Problem description: Reproduce every line of the material below, but drop the pictures.

Data block:
++++++

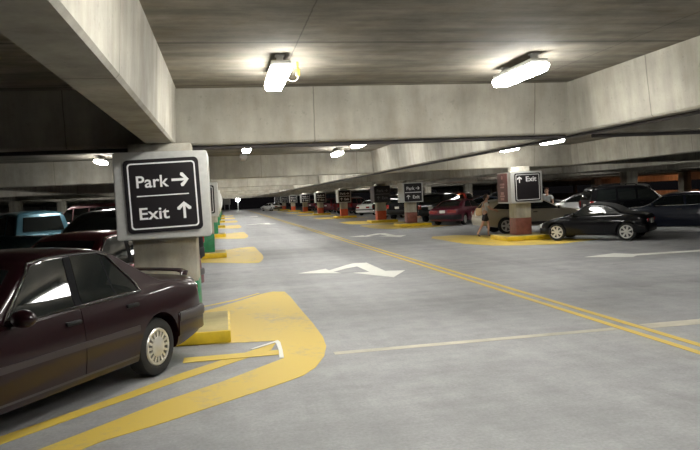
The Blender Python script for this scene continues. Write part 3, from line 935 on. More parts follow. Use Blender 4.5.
    b = MB(); gl = g('grille', (0.32, 0.56, 0.68)); b.box((B.xf - 0.05, -gl[0], gl[1]), (B.xf + 0.012, gl[0], gl[2]), 0.01); b.build('grille', M['black_trim'], r)
    pz = g('plate_z', 0.66); b = MB(); b.box((B.xr - 0.035 - g('plate_out', 0.0), -0.155, pz - 0.075), (B.xr + 0.005, 0.155, pz + 0.075), 0.008); b.build('license_plate', M['plate'], r)
    for (lo, hi, mat, nm, bev) in g('boxes', []):
        MB().box(lo, hi, bev).build(nm, mat, r)
    for (pts, rad, mat, nm) in g('tubes', []):
        for s in (1, -1): MB().tube([(p[0], s * p[1], p[2]) for p in pts], rad, 8).build(nm, mat, r)
    r['_B'] = 0; del r['_B']
    return r, B

def place(r, loc, ang, label, local=(0, 0)):
    """put local point of the car at the world point"""
    a = math.radians(ang); c, s = math.cos(a), math.sin(a)
    r.location = (loc[0] - (local[0] * c - local[1] * s), loc[1] - (local[0] * s + local[1] * c), 0.007)
    r.rotation_euler = (0, 0, a)
    r['label'] = label
    return r

SPEC = {}
# four-door saloon, late eighties shape
def saloon(paint, chrome=True):
    rd = [(-0.24, 0.30), (-0.24, 0.895), (-1.00, 0.915), (-1.13, 0.80), (-1.06, 0.66), (-0.98, 0.52), (-0.95, 0.30)]
    fd = [(0.80, 0.30), (0.84, 0.60), (0.78, 0.86), (-0.22, 0.895), (-0.22, 0.30)]
    w1 = [(0.55, 0.905), (0.13, 1.315), (0.0, 1.342), (-0.25, 1.350), (-0.19, 0.925)]
    w2 = [(-0.29, 0.928), (-0.35, 1.352), (-0.64, 1.346), (-0.72, 1.335), (-0.74, 0.938)]
    w3 = [(-0.765, 0.938), (-0.745, 1.330), (-0.80, 1.305), (-1.075, 0.99), (-1.075, 0.944)]
    blade = [(-2.11, 0.66, 0.965), (-2.14, 0.65, 1.00), (-2.15, 0.58, 1.022), (-2.16, 0.3, 1.03), (-2.165, 0, 1.033), (-2.16, -0.3, 1.03), (-2.15, -0.58, 1.022), (-2.14, -0.65, 1.00), (-2.11, -0.66, 0.965)]
    return dict(paint=paint, wb=2.72, wr=0.302, rim=0.192, style='cover', zb=0.20, rr=0.08, tumble=0.36,
        top=[(-2.33, 0.72), (-2.31, 0.92), (-2.25, 0.965), (-1.86, 0.995), (-1.62, 1.01), (-1.45, 1.07), (-1.12, 1.25), (-0.90, 1.37), (-0.76, 1.405), (-0.4, 1.43), (-0.1, 1.425), (0.08, 1.395), (0.22, 1.325), (0.78, 0.95), (0.9, 0.915), (1.6, 0.84), (2.1, 0.765), (2.24, 0.70), (2.27, 0.55)],
        belt=[(-2.33, 0.84), (-1.6, 0.94), (-0.4, 0.912), (0.6, 0.88), (1.5, 0.82), (2.27, 0.62)],
        plan=[(-2.33, 0.66), (-2.30, 0.735), (-2.17, 0.79), (-1.8, 0.835), (-1.0, 0.852), (0.5, 0.852), (1.4, 0.835), (1.95, 0.79), (2.2, 0.71), (2.27, 0.62)],
        doors=[dict(poly=fd, handle=(-0.11, 0.79)), dict(poly=rd, handle=(-0.93, 0.81))],
        windows=[w1, w2, w3], pillars=[[(-0.20, 0.925), (-0.26, 1.35), (-0.34, 1.352), (-0.28, 0.928)], [(-0.742, 0.938), (-0.722, 1.335), (-0.742, 1.33), (-0.763, 0.938)]],
        trim_outlines=[[(0.60, 0.90), (0.13, 1.338), (0.0, 1.362), (-0.3, 1.370), (-0.7, 1.358), (-0.82, 1.318), (-1.105, 0.995), (-1.10, 0.928), (-0.25, 0.912)]],
        trim_mat=M['chrome'] if chrome else M['black_trim'], mirror=(0.52, 0.915),
        windshield=[(0.25, -0.53), (0.25, 0.53), (0.70, 0.69), (0.74, 0.0), (0.70, -0.69)],
        rear_window=[(-0.97, -0.53), (-0.97, 0.53), (-1.40, 0.62), (-1.44, 0), (-1.40, -0.62)],
        side_extra=[([(1.0, 0.545), (1.0, 0.60), (-1.00, 0.60), (-1.00, 0.545)], M['grey_trim'], 'side_molding', 0.014),
                    ([(0.98, 0.285), (0.98, 0.305), (-1.0, 0.305), (-1.0, 0.285)], M['strip_grey'], 'sill_strip', 0.006)],
        rbump=(0.34, 0.60), fbump=(0.24, 0.50), blen=0.63, tail=(0.36, 0.70, 0.68, 0.84), tail_wrap=0.08, plate_z=0.75,
        strips=[((0.49, 0.605), 0.61, 0.042)], blade=blade)
hero, HB = make_car('sedan', 'car', saloon(M['p_burgundy']))
place(hero, (-0.755, 7.33), 240.2, 'dark burgundy sedan at the left edge with silver wheel cover and chrome window trim', (-1.36, 0.80))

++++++

Solution for this exercise:
The Blender Python script for this scene continues. Write part 3, from line 935 on. More parts follow. Use Blender 4.5.
    b = MB(); gl = g('grille', (0.32, 0.56, 0.68)); b.box((B.xf - 0.05, -gl[0], gl[1]), (B.xf + 0.012, gl[0], gl[2]), 0.01); b.build('grille', M['black_trim'], r)
    pz = g('plate_z', 0.66); b = MB(); b.box((B.xr - 0.035 - g('plate_out', 0.0), -0.155, pz - 0.075), (B.xr + 0.005, 0.155, pz + 0.075), 0.008); b.build('license_plate', M['plate'], r)
    for (lo, hi, mat, nm, bev) in g('boxes', []):
        MB().box(lo, hi, bev).build(nm, mat, r)
    for (pts, rad, mat, nm) in g('tubes', []):
        for s in (1, -1): MB().tube([(p[0], s * p[1], p[2]) for p in pts], rad, 8).build(nm, mat, r)
    r['_B'] = 0; del r['_B']
    return r, B

def place(r, loc, ang, label, local=(0, 0)):
    """put local point of the car at the world point"""
    a = math.radians(ang); c, s = math.cos(a), math.sin(a)
    r.location = (loc[0] - (local[0] * c - local[1] * s), loc[1] - (local[0] * s + local[1] * c), 0.007)
    r.rotation_euler = (0, 0, a)
    r['label'] = label
    return r

SPEC = {}
# four-door saloon, late eighties shape
def saloon(paint, chrome=True):
    rd = [(-0.24, 0.30), (-0.24, 0.895), (-1.00, 0.915), (-1.13, 0.80), (-1.06, 0.66), (-0.98, 0.52), (-0.95, 0.30)]
    fd = [(0.80, 0.30), (0.84, 0.60), (0.78, 0.86), (-0.22, 0.895), (-0.22, 0.30)]
    w1 = [(0.55, 0.905), (0.13, 1.315), (0.0, 1.342), (-0.25, 1.350), (-0.19, 0.925)]
    w2 = [(-0.29, 0.928), (-0.35, 1.352), (-0.64, 1.346), (-0.72, 1.335), (-0.74, 0.938)]
    w3 = [(-0.765, 0.938), (-0.745, 1.330), (-0.80, 1.305), (-1.075, 0.99), (-1.075, 0.944)]
    blade = [(-2.11, 0.66, 0.965), (-2.14, 0.65, 1.00), (-2.15, 0.58, 1.022), (-2.16, 0.3, 1.03), (-2.165, 0, 1.033), (-2.16, -0.3, 1.03), (-2.15, -0.58, 1.022), (-2.14, -0.65, 1.00), (-2.11, -0.66, 0.965)]
    return dict(paint=paint, wb=2.72, wr=0.302, rim=0.192, style='cover', zb=0.20, rr=0.08, tumble=0.36,
        top=[(-2.33, 0.72), (-2.31, 0.92), (-2.25, 0.965), (-1.86, 0.995), (-1.62, 1.01), (-1.45, 1.07), (-1.12, 1.25), (-0.90, 1.37), (-0.76, 1.405), (-0.4, 1.43), (-0.1, 1.425), (0.08, 1.395), (0.22, 1.325), (0.78, 0.95), (0.9, 0.915), (1.6, 0.84), (2.1, 0.765), (2.24, 0.70), (2.27, 0.55)],
        belt=[(-2.33, 0.84), (-1.6, 0.94), (-0.4, 0.912), (0.6, 0.88), (1.5, 0.82), (2.27, 0.62)],
        plan=[(-2.33, 0.66), (-2.30, 0.735), (-2.17, 0.79), (-1.8, 0.835), (-1.0, 0.852), (0.5, 0.852), (1.4, 0.835), (1.95, 0.79), (2.2, 0.71), (2.27, 0.62)],
        doors=[dict(poly=fd, handle=(-0.11, 0.79)), dict(poly=rd, handle=(-0.93, 0.81))],
        windows=[w1, w2, w3], pillars=[[(-0.20, 0.925), (-0.26, 1.35), (-0.34, 1.352), (-0.28, 0.928)], [(-0.742, 0.938), (-0.722, 1.335), (-0.742, 1.33), (-0.763, 0.938)]],
        trim_outlines=[[(0.60, 0.90), (0.13, 1.338), (0.0, 1.362), (-0.3, 1.370), (-0.7, 1.358), (-0.82, 1.318), (-1.105, 0.995), (-1.10, 0.928), (-0.25, 0.912)]],
        trim_mat=M['chrome'] if chrome else M['black_trim'], mirror=(0.52, 0.915),
        windshield=[(0.25, -0.53), (0.25, 0.53), (0.70, 0.69), (0.74, 0.0), (0.70, -0.69)],
        rear_window=[(-0.97, -0.53), (-0.97, 0.53), (-1.40, 0.62), (-1.44, 0), (-1.40, -0.62)],
        side_extra=[([(1.0, 0.545), (1.0, 0.60), (-1.00, 0.60), (-1.00, 0.545)], M['grey_trim'], 'side_molding', 0.014),
                    ([(0.98, 0.285), (0.98, 0.305), (-1.0, 0.305), (-1.0, 0.285)], M['strip_grey'], 'sill_strip', 0.006)],
        rbump=(0.34, 0.60), fbump=(0.24, 0.50), blen=0.63, tail=(0.36, 0.70, 0.68, 0.84), tail_wrap=0.08, plate_z=0.75,
        strips=[((0.49, 0.605), 0.61, 0.042)], blade=blade)
hero, HB = make_car('sedan', 'car', saloon(M['p_burgundy']))
place(hero, (-0.755, 7.33), 240.2, 'dark burgundy sedan at the left edge with silver wheel cover and chrome window trim', (-1.36, 0.80))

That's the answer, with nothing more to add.